Taçay, aynı durumun tarımsal ilaçlar için de geçerli olduğunu, zaten yasaklı olan tarımsal ilaçların ülkeye girişine izin verilmediğini ancak önemli olanın, izin verilen ilaçların doğru şekilde kullanılması olduğunu ifade etti. Taçay, “Yanlış kullanım sağlığa zararlı etkilere sebep olabilir” şeklinde konuştu. 

“GIDALARLA İLGİLİ SAĞLIKLI BİLGİYE ULAŞILMALI” 

Yanlış bilgilerden dolayı halkın sağlığı için gerekli olan gıdalardan uzak durduğunu, internette gıdalarla ilgili her haberin kaynağı araştırılmadan dikkate alınmaması gerektiğini kaydeden Taçay, “Bilgiye ulaşmak artık çok kolay ve bu da toplumun her konuda olduğu gibi gıda tüketimi konusunda da bilinçlenmesini sağlıyor. Ancak unutmamak gerekir ki, internette yer alan her bilgi doğru bilgi değildir. Bilgi kirliliği dediğimiz kavram, bizleri bazen yanlış yönlendirmekte ve sağlığımız için gerekli olan bazı ürünlerden uzaklaşmamıza sebep olmaktadır. 

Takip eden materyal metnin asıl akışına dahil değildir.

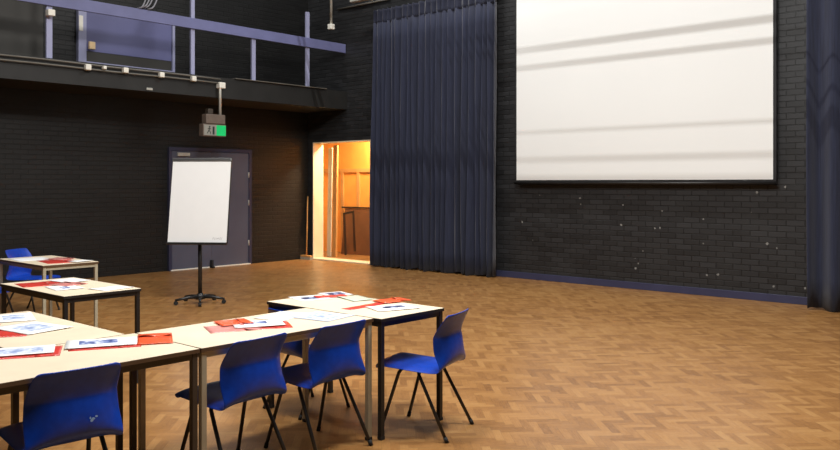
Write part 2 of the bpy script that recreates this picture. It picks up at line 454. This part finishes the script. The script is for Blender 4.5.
drape('stage_curtain', 'navy drape at the right edge of the photo beyond the projector screen', 9.58, 11.6, -.36, .02, 4.9, 15, .09, 5)
# return of the right hand edge of the left drape: a narrow fold turned to the wall

# ------------------------------------------------------------------ projector screen
ps = empty('projector_screen', 'large white projector screen with black border on the brick wall', 'screen', (7.13, -.09, 1.48))
MB().box(-1.975, 1.965, -.004, .004, .085, 3.4).build('screen_fabric', M['screen'], ps)
for x0_, x1_ in ((-2.005, -1.975), (1.965, 2.005)):
    MB().box(x0_, x1_, -.006, .006, .06, 3.4).build('side_border', M['blackcloth'], ps)
MB().box(-1.975, 1.965, -.006, .006, .055, .085).build('lower_border', M['blackcloth'], ps)
MB().tube([(-2.015, 0, .038), (2.015, 0, .038)], .022, 12).build('bottom_bar', M['blackmetal'], ps)
MB().box(-2.15, 2.18, -.06, .0895, 3.38, 3.56, bev=.02).build('roller_case', M['blackmetal'], ps)

# ------------------------------------------------------------------ flip chart
fc = empty('flip_chart', 'white flip chart easel on a black castor base before the grey door', 'flip chart', (3.70, -4.94, 0), math.radians(-53.5))
MB().tube([(0, 0, .07), (0, 0, .93)], .026, 12).build('pole', M['blackmetal'], fc)
MB().tube([(0, 0, .055), (0, 0, .10), (0, 0, .13)], [.06, .055, .03], 14).build('hub', M['blackmetal'], fc)
for k in range(5):
    a = 2 * PI * k / 5 + .35
    c, s = math.cos(a), math.sin(a)
    lg = MB().tube([(.03 * c, .03 * s, .085), (.18 * c, .18 * s, .08), (.315 * c, .315 * s, .06)], [.022, .019, .014], 8).build('leg', M['blackmetal'], fc)
    cm = MB()
    cm.tube([(.30 * c, .30 * s, .06), (.30 * c, .30 * s, .03)], .008, 6)
    t = Vector((-s, c, 0))
    ctr = Vector((.305 * c, .305 * s, .025))
    cm.tube([ctr - t * .018, ctr + t * .018], .025, 12)
    cm.build('castor', M['rubber'], lg)
# the board leans back: local +x is its front
tilt = math.radians(10)
B = Matrix.Translation((.10, 0, .765)) @ Matrix.Rotation(-tilt, 4, 'Y')
MB().box(-.012, .006, -.39, .39, 0, 1.09, B, bev=.003).build('board', M['blackmetal'], fc)
pad = MB().box(.0065, .016, -.378, .378, .012, 1.04, B).build('paper_pad', M['board'], fc)
MB().box(.004, .03, -.385, .385, 1.045, 1.085, B, bev=.005).build('clamp_bar', M['chrome'], fc)
MB().box(.004, .055, -.385, .385, -.02, .008, B, bev=.003).build('pen_ledge', M['blackmetal'], fc)
ik = MB()
pts_ = [B @ Vector((.0165, .2 + .011 * q, .06 + (.012 if q % 2 else -.010) + .004 * math.sin(q * 2.3))) for q in range(12)]
ik.tube(pts_, .0022, 6)
ik.build('pen_scribble', M['ink'], pad)
MB().box(-.085, -.012, -.04, .04, .06, .16, B, bev=.004).build('board_mount', M['blackmetal'], fc)

# ------------------------------------------------------------------ broom and store contents
br = empty('broom', 'wooden broom leaning in the corner left of the lit doorway', 'broom', (.16, -.16, 0))
MB().box(-.17, .13, -.035, .035, .05, .085, bev=.008).build('head', M['timber'], br)
MB().box(-.168, .128, -.04, .04, .0, .05).build('bristles', M['bristle'], br)
MB().tube([(-.02, 0, .08), (-.12, .12, 1.25)], .013, 8).build('handle', M['timber'], br)
def slab(name, label, cat, mat, x0, x1, y, th, z1, lean=0.0, roll=0.0):
    m_ = Matrix.Translation((0, y, 0)) @ Matrix.Rotation(-lean, 4, 'X')
    o = MB().box(x0, x1, 0, th, .0, z1, m_, bev=.002).build(name, mat)
    return tag(o, label, cat)
slab('plank', 'pale painted plank standing inside the doorway at its left', 'plank', M['cream'], -.13, -.02, .62, .03, 2.25, .02)
slab('plank', 'dark strip standing in for the shaded gap between the pale plank and pine plank in the store', 'plank', M['darkwood'], -.02, .05, .68, .03, 2.2, .02)  # dark slab stands in for the shade in the gap between planks
slab('plank', 'pine plank standing just right of the dark gap strip inside the doorway', 'plank', M['timber'], .055, .16, .60, .045, 2.3, .02)
fp = empty('stage_flat', 'orange plywood stage flat with pine battens filling the back of the store', 'stage flat', (0, 1.40, 0))
MB().box(-1.4, 2.2, .03, .045, .0, 2.7).build('ply_sheet', M['ply'], fp)
for x in (-1.4, -.55, -.05, 1.0, 2.12):
    MB().box(x, x + .08, 0, .03, 0, 2.7 if x in (-1.4, 2.12) else 1.75).build('stile', M['timber'], fp)
MB().box(-1.32, 2.12, 0, .03, 1.752, 1.83).build('rail', M['timber'], fp)
MB().box(-1.32, 2.12, 0, .03, 2.62, 2.70).build('rail', M['timber'], fp)
bp = slab('hardboard_panel', 'brown hardboard panel leaning inside the doorway behind the black frame', 'panel', M['brownboard'], -.36, .95, 1.235, .015, .98, .12)
fr_ = empty('picture_frame', 'black empty frame leaning askew against the brown panel in the store', 'frame', (.24, 1.02, .045))
RM = Matrix.Rotation(-.10, 4, 'X') @ Matrix.Rotation(-.16, 4, 'Y')
for nm, (a, b, c, d) in (('stile', (-.26, -.22, .0, .86)), ('stile', (.02, .06, .04, .90))):
    MB().box(a, b, 0, .03, c, d, RM, bev=.002).build(nm, M['darkwood'], fr_)
MB().box(-.26, .06, 0, .03, .86, .90, RM, bev=.002).build('rail', M['darkwood'], fr_)
hb = tag(MB().box(-.46, .8, 1.342, 1.385, .976, 1.01, bev=.004).build('batten', M['darkwood']), 'dark batten lying along the top of the brown hardboard panel', 'batten')

# ------------------------------------------------------------------ tables
def table(label, x0, x1, y0, y1, leg_m, edge_m, top=.72, lt=.030):
    t = empty('folding_table', label, 'table', ((x0 + x1) / 2, (y0 + y1) / 2, 0), 0, 'classroom tables')
    t.name = 'classroom_table'
    a, b = (x1 - x0) / 2, (y1 - y0) / 2
    g = .0015
    MB().box(-a + .003, a - .003, -b + .003, b - .003, top - .020, top, bev=.002).build('tabletop', M['laminate'], t)
    e = MB()
    e.box(-a + g, -a + .003, -b + g, b - g, top - .021, top - .002); e.box(a - .003, a - g, -b + g, b - g, top - .021, top - .002)
    e.box(-a + .003, a - .003, -b + g, -b + .003, top - .021, top - .002); e.box(-a + .003, a - .003, b - .003, b - g, top - .021, top - .002)
    e.build('edge_trim', edge_m, t)
    f = MB(); i = .012
    f.box(-a + i, a - i, -b + i, -b + i + lt * .8, top - .052, top - .020); f.box(-a + i, a - i, b - i - lt * .8, b - i, top - .052, top - .020)
    f.box(-a + i, -a + i + lt * .8, -b + i + lt * .8, b - i - lt * .8, top - .052, top - .020); f.box(a - i - lt * .8, a - i, -b + i + lt * .8, b - i - lt * .8, top - .052, top - .020)
    f.build('frame_rail', leg_m, t)
    for sx in (-1, 1):
        for sy in (-1, 1):
            cx, cy = sx * (a - i - lt / 2 + .004), sy * (b - i - lt / 2 + .004)
            lg = MB().box(cx - lt / 2, cx + lt / 2, cy - lt / 2, cy + lt / 2, .012, top - .0215, bev=.003).build('leg', leg_m, t)
            MB().box(cx - lt / 2 - .001, cx + lt / 2 + .001, cy - lt / 2 - .001, cy + lt / 2 + .001, 0, .02, bev=.002).build('foot_cap', M['rubber'], lg)
    return t
table('maple topped table at the bottom left edge, in front of the scuffed blue chair', 8.62, 9.235, -9.72, -8.572, M['brownmetal'], M['edge'])
table('maple topped table in the front row between the two pairs of standing legs', 8.62, 9.235, -8.567, -7.385, M['greymetal'], M['edge'])
table('black edged table at the right end of the front row, turned across it', 8.20, 9.285, -7.375, -6.795, M['blackmetal'], M['edgeblack'])
table('table at the left edge running back from the front row under bluish sheets', 7.42, 8.61, -9.20, -8.62, M['brownmetal'], M['edge'])
table('black legged table in the middle distance at left, angled corner towards us', 5.83, 6.94, -8.18, -7.58, M['blackmetal'], M['edgeblack'])
table('farthest table at the left, before the black brick wall', 3.58, 4.66, -7.33, -6.76, M['greymetal'], M['edge'])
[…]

Tüketicilerin dikkat etmesi gereken, bilginin kaynağıdır. Bilimsel kurumlar ve konusunda uzman kişiler tarafından yayınlanan bilgiler dikkate alınmalıdır. Uzman olmayan kişilerin kendi görüşlerini yansıtan; bilimsel gerçeklerden uzak olan iddialar dikkate alınmamalıdır” şeklinde konuştu.